— Start —

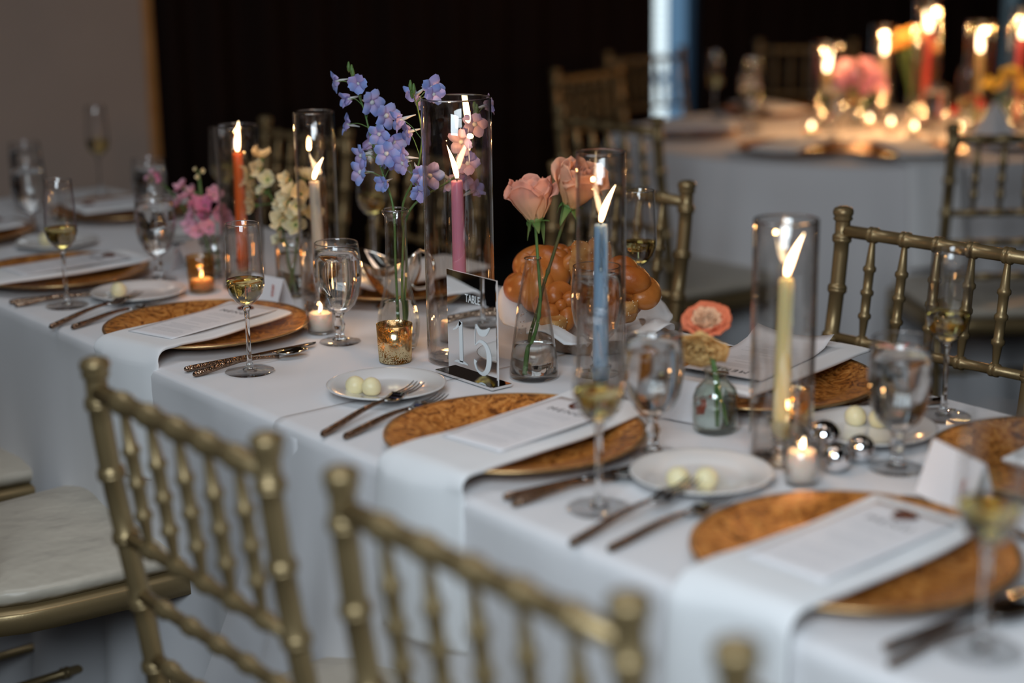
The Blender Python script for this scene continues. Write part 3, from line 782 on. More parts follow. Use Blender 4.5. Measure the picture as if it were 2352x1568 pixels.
def hurricane(x, y, r, h, label, base=None):
    z = base if base is not None else z_at(x)
    w = .0022
    prof = [(0, 0), (r - .004, 0), (r - .0012, .0012), (r, .004)] + [(r, .004 + (h - .005) * k / 5) for k in range(1, 6)] + [(r - w / 2, h), (r - w, h - .001)] + [(r - w, h - .001 - (h - .008) * k / 5) for k in range(1, 6)] + [(r - w - .003, .0055), (0, .005)]
    o = obj('hurricane_shade', lathe(prof, 72), gl_hurr, loc=(x, y, z))
    rg = obj('rim', lathe([(r - w * 1.05, h - .0012), (r - w * .5, h - .0024), (r + .0003, h - .0012), (r - w * .5, h + .0002), (r - w * 1.05, h - .0012)], 72), glass, o)
    obj('thick_base', lathe([(0, .0008), (r - .005, .0010), (r - .003, .0035), (r - .006, .0050), (0, .0048)], 56), gl_foot, o)
    return tag(o, label, 'candle holder', 'tall glass cylinders around the candles')
def candlestick(x, y, label, h=.045, r=.021):
    z = z_at(x) + .0058
    o = obj('candlestick', lathe([(0, 0), (r, 0), (r * 1.02, .003), (r * .7, .007), (r * .42, .012), (r * .50, .018), (r * .62, h - .006), (r * .72, h), (r * .5, h), (.0082, h - .004), (.0080, h - .026), (0, h - .026)], 32), glass, loc=(x, y, z))
    tag(o, label, 'candle holder', 'small glass candlesticks inside the cylinders')
    return z + h - .0255
HU = [(-2.613, 1.466, .0395, .297, 'orange', wax_orange, .250, .35, -.1, .055, 0, (0, 0), 'orange', .0048),
      (-2.359, 1.472, .0345, .341, 'cream', wax_cream, .225, .45, .3, .036, 3, (0, -.04), 'cream', .0042),
      (-1.932, 1.451, .0520, .396, 'pink', wax_pink, .275, -.35, -.1, .048, 0, (0, -.008), 'pink', .0042),
      (-1.616, 1.452, .0335, .345, 'blue', wax_blue, .251, .35, .2, .050, 6, (0, 0), 'pale blue', .0042),
      (-1.282, 1.446, .0385, .298, 'yellow', wax_yellow, .230, .30, .2, .052, 1, (0, .01), 'butter yellow', .0048)]
for x, y, r, h, key, m_, top, lx, ly, fh, dr, tilt, cname, fw in HU:
    hurricane(x, y, r, h, f'clear glass cylinder around the {cname} candle')
    zb = candlestick(x, y, f'clear glass candlestick holding the {cname} candle')
    taper(key, x, y, zb, TZ + top - zb, m_, lx, ly, fh, f'lit {cname} taper candle inside its glass cylinder', fw, dr, tilt)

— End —

Task to carry out =>
Each line of the data is to be duplicated exactly; pictures stay out of the copy.

Written solution =>
The Blender Python script for this scene continues. Write part 3, from line 782 on. More parts follow. Use Blender 4.5. Measure the picture as if it were 2352x1568 pixels.
def hurricane(x, y, r, h, label, base=None):
    z = base if base is not None else z_at(x)
    w = .0022
    prof = [(0, 0), (r - .004, 0), (r - .0012, .0012), (r, .004)] + [(r, .004 + (h - .005) * k / 5) for k in range(1, 6)] + [(r - w / 2, h), (r - w, h - .001)] + [(r - w, h - .001 - (h - .008) * k / 5) for k in range(1, 6)] + [(r - w - .003, .0055), (0, .005)]
    o = obj('hurricane_shade', lathe(prof, 72), gl_hurr, loc=(x, y, z))
    rg = obj('rim', lathe([(r - w * 1.05, h - .0012), (r - w * .5, h - .0024), (r + .0003, h - .0012), (r - w * .5, h + .0002), (r - w * 1.05, h - .0012)], 72), glass, o)
    obj('thick_base', lathe([(0, .0008), (r - .005, .0010), (r - .003, .0035), (r - .006, .0050), (0, .0048)], 56), gl_foot, o)
    return tag(o, label, 'candle holder', 'tall glass cylinders around the candles')
def candlestick(x, y, label, h=.045, r=.021):
    z = z_at(x) + .0058
    o = obj('candlestick', lathe([(0, 0), (r, 0), (r * 1.02, .003), (r * .7, .007), (r * .42, .012), (r * .50, .018), (r * .62, h - .006), (r * .72, h), (r * .5, h), (.0082, h - .004), (.0080, h - .026), (0, h - .026)], 32), glass, loc=(x, y, z))
    tag(o, label, 'candle holder', 'small glass candlesticks inside the cylinders')
    return z + h - .0255
HU = [(-2.613, 1.466, .0395, .297, 'orange', wax_orange, .250, .35, -.1, .055, 0, (0, 0), 'orange', .0048),
      (-2.359, 1.472, .0345, .341, 'cream', wax_cream, .225, .45, .3, .036, 3, (0, -.04), 'cream', .0042),
      (-1.932, 1.451, .0520, .396, 'pink', wax_pink, .275, -.35, -.1, .048, 0, (0, -.008), 'pink', .0042),
      (-1.616, 1.452, .0335, .345, 'blue', wax_blue, .251, .35, .2, .050, 6, (0, 0), 'pale blue', .0042),
      (-1.282, 1.446, .0385, .298, 'yellow', wax_yellow, .230, .30, .2, .052, 1, (0, .01), 'butter yellow', .0048)]
for x, y, r, h, key, m_, top, lx, ly, fh, dr, tilt, cname, fw in HU:
    hurricane(x, y, r, h, f'clear glass cylinder around the {cname} candle')
    zb = candlestick(x, y, f'clear glass candlestick holding the {cname} candle')
    taper(key, x, y, zb, TZ + top - zb, m_, lx, ly, fh, f'lit {cname} taper candle inside its glass cylinder', fw, dr, tilt)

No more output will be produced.